04 April 2008

Connecticut: Fairfield's Jewish history

The Fairfield Museum is presenting a special exhibit - Celebrating Our Cultural Legacies: Fairfield’s Jewish Community - from April 6-May 11, according to this article.

Jewish settlement in the area began in the early 1700s, and continued with immigration and settlement in Bridgeport and Fairfield. The exhibit includes Judaica representing holiday traditions, home observance and synagogue worship, and demonstrates

the fascinating story of Jewish settlement in our area, including the arrival of German Jewish immigrants in the early 1850s and those from Eastern European countries who came in the late 19th century, fleeing persecution. Reaching back further, the exhibit highlights the story of Andris Trubee, a merchant believed to be Fairfield's first Jewish resident, who settled here around 1716–1718.

The founding of local synagogues and social service organizations is also explored. After World War II many of Bridgeport’s Jewish residents migrated from the city to suburban areas, including Fairfield’s east side and neighborhoods along the Fairfield-Bridgeport border. Today, Park Avenue, Stratfield Road and Fairfield Woods Road are home to several synagogues, as well as the Jewish Community Center and Jewish Family Service. Congregation B’nai Israel is the oldest, tracing its roots to 1855 when a plot of land was purchased in Fairfield for a Jewish cemetery. Ahavath Achim, founded by Hungarian Jews in 1905, built a new synagogue in Fairfield in 1963, the same year Congregation Beth El, Fairfield ’s conservative synagogue, also dedicated their new building.

The exhibit will feature objects loaned by local families, organizations and synagogues. The earliest objects - two Shabbat candlesticks - most likely date to the late 1700s. A hand-carved box, used to hold the lemon-like citron or etrog at Sukkot (the harvest festival), is the newest object, made by Fairfield resident Harvey Paris in 2007.

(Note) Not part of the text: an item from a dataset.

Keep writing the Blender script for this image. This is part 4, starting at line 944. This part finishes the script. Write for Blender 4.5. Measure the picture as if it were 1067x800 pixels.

Among the antiques from Russia, Poland, Holland, Morocco and Germany with contemporary items from Israel, highlights are a Russian silver Tzedakah box (1860); a German Seder towel (1853); silver yads or pointers for reading the Hebrew text of Torahs, and a Torah crown; Moroccan brass Passover Seder plate; a Megillah Esther scroll; Hanukkah menorahs and dreidels from different countries; a hand-decorated linen wimpel or swaddling cloth (1929); and an elaborate ceremonial wedding ring.

Readers in the area may attend a free and open-to-the public reception from 6-7.30pm Thursday, April 10, followed by a special presentation - "Scroll Survivor: The Kladno Torah Research and Restoration Project" - by Ellin Yassky, Ph.D., a exhibit consultant, and members of Congregation Beth El which holds the scroll from the Czech Republic.